Task requirements -
Everything from the line with "Continue the Blender" through the line with "4.345, .49)).build('lid', BLACKM, st_)" should be repeated exactly, both of those lines included, and nothing else.

Begin Information shown

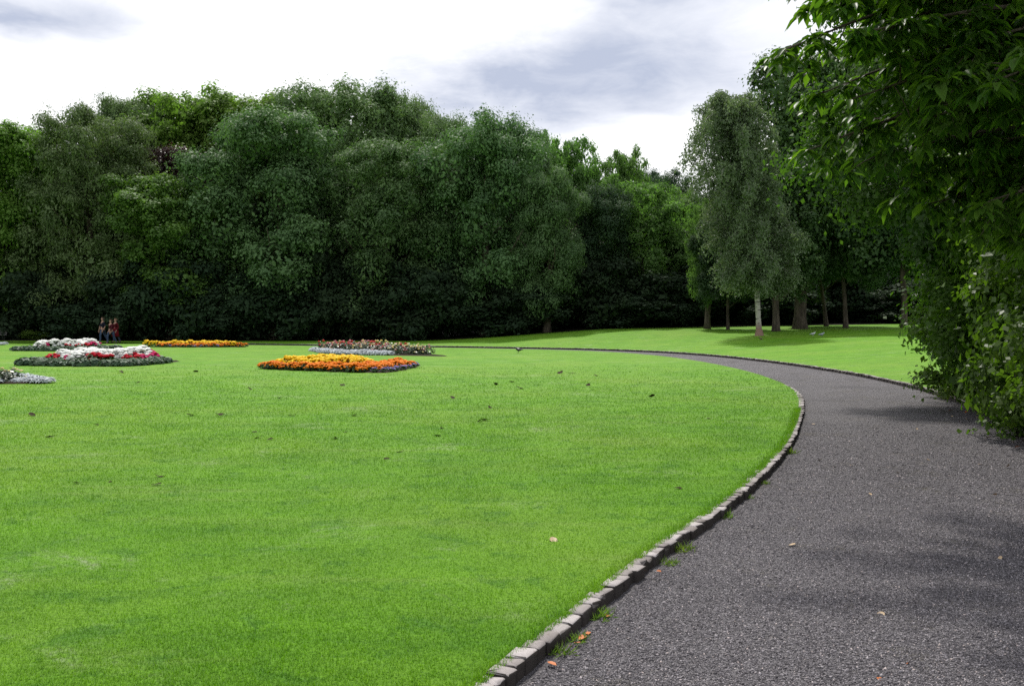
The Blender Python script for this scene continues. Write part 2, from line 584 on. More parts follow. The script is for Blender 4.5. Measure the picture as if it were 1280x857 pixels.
offs = [0.03, .3, .8, 1.5, 2.5, 4, 6, 8.5, 11.5, 15, 19, 24, 30, 38, 50, 70, 120, 260]
tag(obj('outer_lawn', strip_mesh('outer_lawn', OUTER, OUN, offs, lambda d, r: rise(d, r[:, 0], r[:, 1]), M['lawn'])), kind='structure')


# dark bare soil and leaf litter under the wood
xs = np.linspace(-260, 200, 93)
edge = np.interp(xs, [-260, -40, 0, 6, 14, 30, 200], [76, 76, 75.5, 75.5, 76, 76, 76]) + np.sin(xs * .7) * .5
ys = [0, .6, 2, 5, 9, 14, 20, 30, 50, 90, 200, 800]
rows = []
for dd in ys:
    yy = edge + dd
    P_ = np.column_stack([xs, yy])
    dist = np.array([np.hypot(OUTER[:, 0] - a_, OUTER[:, 1] - b_).min() for a_, b_ in P_])
    rows.append(np.column_stack([xs, yy, rise(dist, xs, yy) + (.012 if dd else .004) + .05 * (dd > 0) + 3.2 * (dd >= 30)]))
i = np.arange(92)
fs = np.concatenate([np.stack([k * 93 + i, k * 93 + i + 1, (k + 1) * 93 + i + 1, (k + 1) * 93 + i], 1) for k in range(len(ys) - 1)])
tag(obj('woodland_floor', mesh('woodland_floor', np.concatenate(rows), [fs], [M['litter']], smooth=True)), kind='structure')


def path_z(d, r):
    return np.full(len(r), -0.1)


pts = []
base, nr = INNER[::2], INN[::2]
wd = wid[::2]
rows = [base + nr * wd * f for f in (-0.02, 0.12, 0.3, 0.5, 0.7, 0.88, 1.02)]
zs = (-0.072, -0.066, -0.058, -0.052, -0.058, -0.066, -0.072)
V = np.concatenate([np.column_stack([r, np.full(len(r), z)]) for r, z in zip(rows, zs)])
n = len(base)
i = np.arange(n - 1)
fs = np.concatenate([np.stack([k * n + i, (k + 1) * n + i, (k + 1) * n + i + 1, k * n + i + 1], 1) for k in range(6)])
tag(obj('path', mesh('path', V, [fs], [M['path']], smooth=True)), kind='structure')


def kerb(curve, nrm, side, s0, s1, seed, zfun, rough):
    """A row of rough granite setts along a curve, tops a little uneven."""
    rng = np.random.default_rng(seed)
    d = np.concatenate([[0], np.cumsum(np.linalg.norm(np.diff(curve, axis=0), axis=1))])
    sp = Soup()
    s = s0
    while s < s1:
        L = rng.uniform(0.095, 0.19)
        c = np.array([np.interp(s + L / 2, d, curve[:, k]) for k in (0, 1)])
        nn = unit(np.array([np.interp(s + L / 2, d, nrm[:, k]) for k in (0, 1)])) * side
        tt = np.array([-nn[1], nn[0]])
        wdt = 0.10 * rng.uniform(0.85, 1.2)
        zt = zfun(c) + rng.normal(0.002, 0.004) * rough
        zb = zt - 0.2
        yaw = rng.normal(0, 0.03) * rough
        tilt = rng.normal(0, 0.03, 2) * rough
        off = rng.normal(0, 0.004) * rough
        hl, hw = L / 2 - 0.004, wdt / 2
        ring = []
        for (z, ins) in ((0, 0.007), (-0.007, 0.001), (-0.03, 0.0), (-0.2, 0.0)):
            for (su, sw) in ((-1, -1), (1, -1), (1, 1), (-1, 1)):
                # each corner also cut off
                for (cu, cw) in (((1, .84), (.9, 1)) if su * sw > 0 else ((.9, 1), (1, .84))):
                    u = su * (hl - ins) * cu + rng.normal(0, 0.003)
                    v = sw * (hw - ins) * cw + rng.normal(0, 0.004)
                    zz = zt + z + tilt[0] * u + tilt[1] * v + rng.normal(0, 0.002)
                    u2, v2 = u * math.cos(yaw) - v * math.sin(yaw), u * math.sin(yaw) + v * math.cos(yaw) + off
                    p = c + tt * u2 + nn * (v2 + hw * 0.05)
                    ring.append((p[0], p[1], zz))
        V = np.array(ring)
        n = 8
        fs = []
        for k in range(3):
            for j in range(n):
                fs.append((k * n + j, k * n + (j + 1) % n, (k + 1) * n + (j + 1) % n, (k + 1) * n + j))
        ctr = V[:8].mean(0) + (0, 0, rng.uniform(0, 0.006))
        V = np.vstack([V, ctr])
        tris = [((j + 1) % n, j, len(V) - 1) for j in range(n)]
        sp.add(V, [np.array(fs)[:, ::-1], np.array(tris)[:, ::-1]], 0, rng.uniform(0, 1))
        s += L
    return sp.mesh('kerb', [M['sett']])


Lmax = 0.25 * (len(INNER) - 1)
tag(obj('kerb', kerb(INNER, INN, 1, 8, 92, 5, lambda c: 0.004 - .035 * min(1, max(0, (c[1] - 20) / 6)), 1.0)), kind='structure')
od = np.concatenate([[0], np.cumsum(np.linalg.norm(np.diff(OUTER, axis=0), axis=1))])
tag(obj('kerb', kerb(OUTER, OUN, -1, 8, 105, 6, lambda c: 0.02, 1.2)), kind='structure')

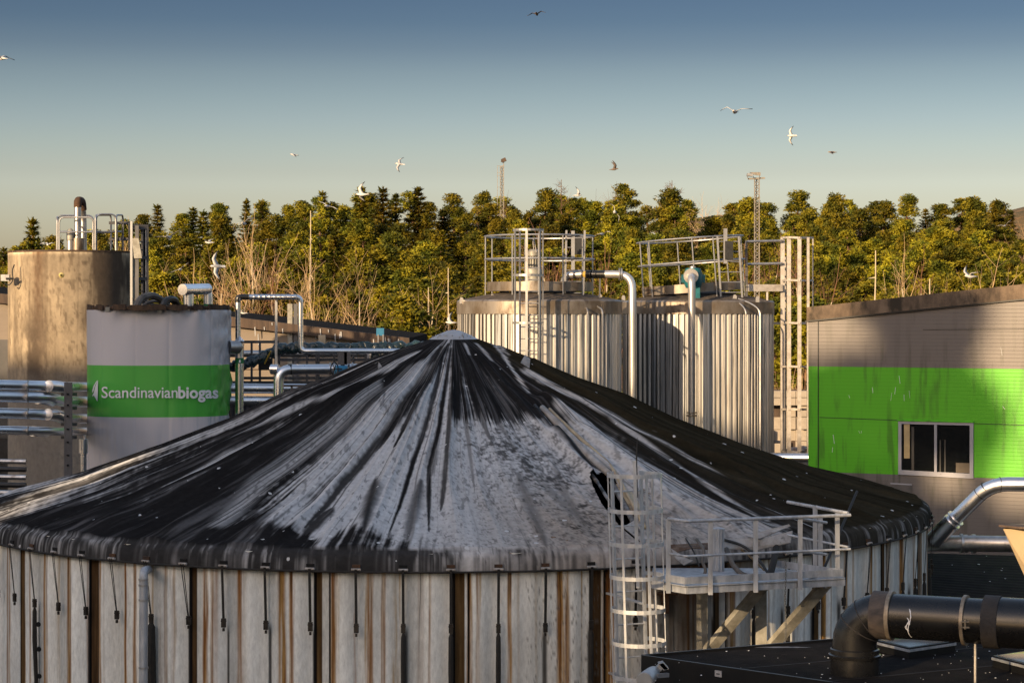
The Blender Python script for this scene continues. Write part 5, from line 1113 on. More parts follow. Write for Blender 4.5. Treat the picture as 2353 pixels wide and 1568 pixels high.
MB().prism([Q(2304,1214,33.0), Q(2460,1216,32.2), Q(2460,1480,32.4), Q(2425,1480,32.8)], (.3,.8,0)).build('hopper_wall', mt['hopper'], hpp)
MB().prism([Q(2294,1209,33.0), Q(2325,1206,33.9), Q(2460,1206,33.9), Q(2460,1215,32.2), Q(2340,1214,32.6)], (0,0,.03)).build('lid', mt['fascia'], hpp)
dr = thing('ribbed_shed', 'low shed with a dark ribbed roof speckled white, right of the big tank', 'shed', tuple(Q(2250,1370,40)))
r0 = [Q(2130,1300,43.5), Q(2165,1268,45.0), Q(2262,1262,45.0), Q(2500,1345,42.5), Q(2500,1520,36.5), Q(2120,1420,38.5)]
us = np.linspace(0, 1, 60); b = MB(); vs = []
aL, bL = Q(2118,1272,43.8), Q(2118,1440,38.0); aR, bR = Q(2500,1282,43.8), Q(2500,1500,37.0)
nr_ = 90
for k in range(nr_):
    q = k/(nr_-1); h = .025 if k % 3 == 0 else 0
    vs += [aL.lerp(bL, q)+Vector((0,0,h)), aR.lerp(bR, q)+Vector((0,0,h))]
b.add(vs, [(2*k, 2*k+1, 2*k+3, 2*k+2) for k in range(nr_-1)])
b.build('ribbed_roof', mt['darkroof'], dr)
MB().prism([aL, aR, Vector((aR.x,aR.y,GZ)), Vector((aL.x,aL.y,GZ))], (0,.1,0)).build('back_wall', mt['dark'], dr)
sp_ = MB(); rg = random.Random(21)
for k in range(34):
    u, v_ = rg.random(), rg.random(); p = aL.lerp(bL, v_).lerp(aR.lerp(bR, v_), u)+Vector((0,0,.035)); s = rg.choice([.010,.012,.015,.02,.03]); sp_.lathe(p, [(0,.004),(s,.003),(s,0)], 6)
sp_.build('droppings', mt['white'], dr)
# black box roof
RZ = -4.33
def RP(x, y, lift=0): return lvl(x, y, RZ)+Vector((0,0,lift))
bxr = thing('flat_roofed_hut', 'pale hut with a black felt flat roof at the lower right corner', 'building', tuple(RP(1477,1508)))
k0 = RP(1476,1508); k1_ = RP(2000,1464); k1_ = k0+(k1_-k0)*2.2; kf = RP(1882,1566); kf = k0+(kf-k0)*3.2; k3_ = kf+(k1_-k0)
MB().prism([k0, kf, k3_, k1_], (0,0,-.05)).build('roof_felt', mt['felt'], bxr)
def plate2(name, a, b_, z0, z1, th, mat, inset=0.0):
    d = (b_-a).normalized(); nrm = Vector((d.y,-d.x,0)); MB().prism([a+nrm*(th-inset)+Vector((0,0,z0)), b_+nrm*(th-inset)+Vector((0,0,z0)), b_+nrm*(th-inset)+Vector((0,0,z1)), a+nrm*(th-inset)+Vector((0,0,z1))], -nrm*.04).build(name, mat, bxr)
plate2('roof_edging', k0, kf, -.36, .03, .03, mt['felt_edge']); plate2('roof_edging', k1_, k0, -.36, .03, .03, mt['felt_edge'])
dd = (kf-k0).normalized(); de = (k1_-k0).normalized(); i0 = k0+(dd+de)*.12; i1 = i0+dd*6; i3 = i0+de*5
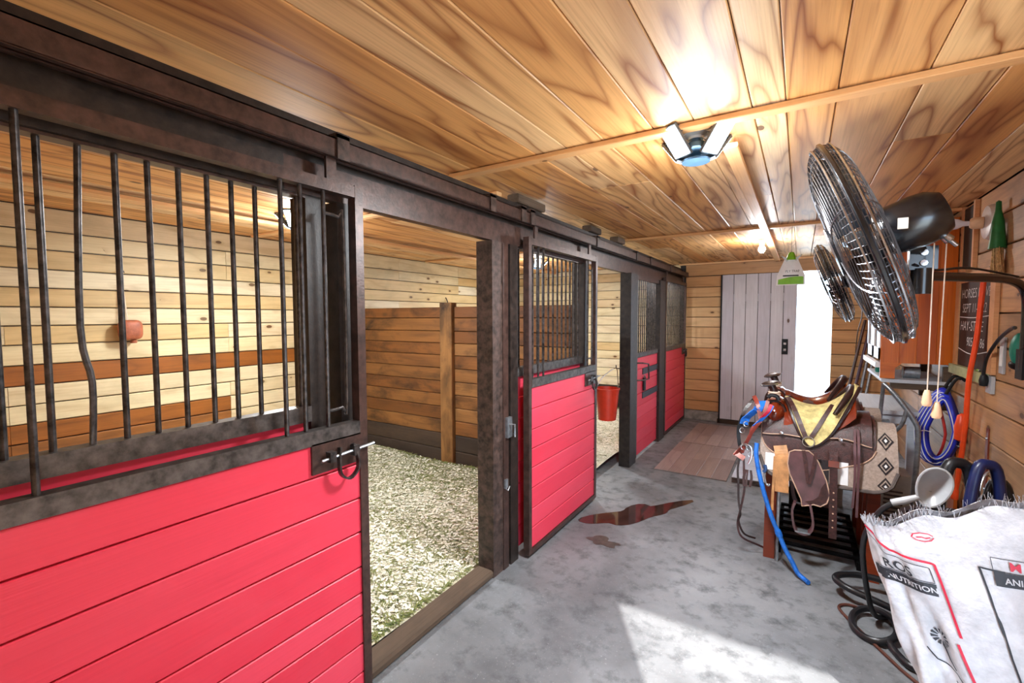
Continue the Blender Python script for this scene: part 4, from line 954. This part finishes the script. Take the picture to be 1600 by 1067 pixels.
st_ = thing('shade_tote', 'black lidded tote for the dark clutter, added to block light beneath the rear saddle', 'tote', (.14, 4.22, 0))  # added as a light blocker so the space under the saddles goes dark
MB().span((-.04, 4.11, 0), (.24, 4.33, .46)).build('box', BLACK, st_); MB().span((-.055, 4.105, .46), (.245, 4.345, .49)).build('lid', BLACKM, st_)

# ================================================================== TACK hanging at the front of the saddle
br_ = thing('bridle', 'red-brown leather bridle with buckles hanging at the saddle front', 'bridle', (-.24, 3.2, .38))
def strap(pts, w, m, nm='strap', par=br_, wd=(.8, .3, .5), t=.004): return MB().ribbon(smooth_path([(a_-.035, b_, c_) for a_, b_, c_ in pts], 5), w, t, wd).build(nm, m, par)
LR = plain('red_brown_strap', '84352a', .4, 0, .25, 20)
strap([(-.20, 3.22, 1.0), (-.175, 3.16, .96), (-.155, 3.13, .885), (-.15, 3.12, .865)], .024, LR, 'crown_piece')
strap([(-.12, 3.16, .985), (-.135, 3.13, .92), (-.16, 3.11, .86), (-.20, 3.10, .79), (-.235, 3.10, .70), (-.25, 3.10, .66)], .02, LR, 'cheek_piece')
strap([(-.16, 3.12, .865), (-.195, 3.1, .82), (-.21, 3.1, .76), (-.255, 3.1, .69), (-.29, 3.1, .64)], .018, LR, 'cheek_piece')
strap([(-.19, 3.24, .99), (-.235, 3.2, .93), (-.265, 3.17, .85), (-.275, 3.16, .76), (-.265, 3.15, .68), (-.26, 3.14, .60)], .02, LEATHD, 'rein')
strap([(-.255, 3.12, .66), (-.27, 3.11, .56), (-.265, 3.11, .46), (-.262, 3.11, .36), (-.25, 3.11, .27), (-.26, 3.12, .22), (-.23, 3.14, .14), (-.17, 3.2, .1)], .012, LEATHD, 'rein')
strap([(-.24, 3.12, .64), (-.235, 3.11, .52), (-.232, 3.11, .42), (-.25, 3.11, .30), (-.265, 3.12, .2), (-.24, 3.13, .12), (-.15, 3.2, .06), (-.10, 3.24, .03)], .012, LEATH, 'rein')
strap([(-.29, 3.11, .655), (-.26, 3.10, .64), (-.235, 3.10, .625)], .03, plain('pink_leather', 'b8756a', .45, 0, .2, 30), 'curb_strap')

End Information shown

Answer -
Continue the Blender Python script for this scene: part 4, from line 954. This part finishes the script. Take the picture to be 1600 by 1067 pixels.
st_ = thing('shade_tote', 'black lidded tote for the dark clutter, added to block light beneath the rear saddle', 'tote', (.14, 4.22, 0))  # added as a light blocker so the space under the saddles goes dark
MB().span((-.04, 4.11, 0), (.24, 4.33, .46)).build('box', BLACK, st_); MB().span((-.055, 4.105, .46), (.245, 4.345, .49)).build('lid', BLACKM, st_)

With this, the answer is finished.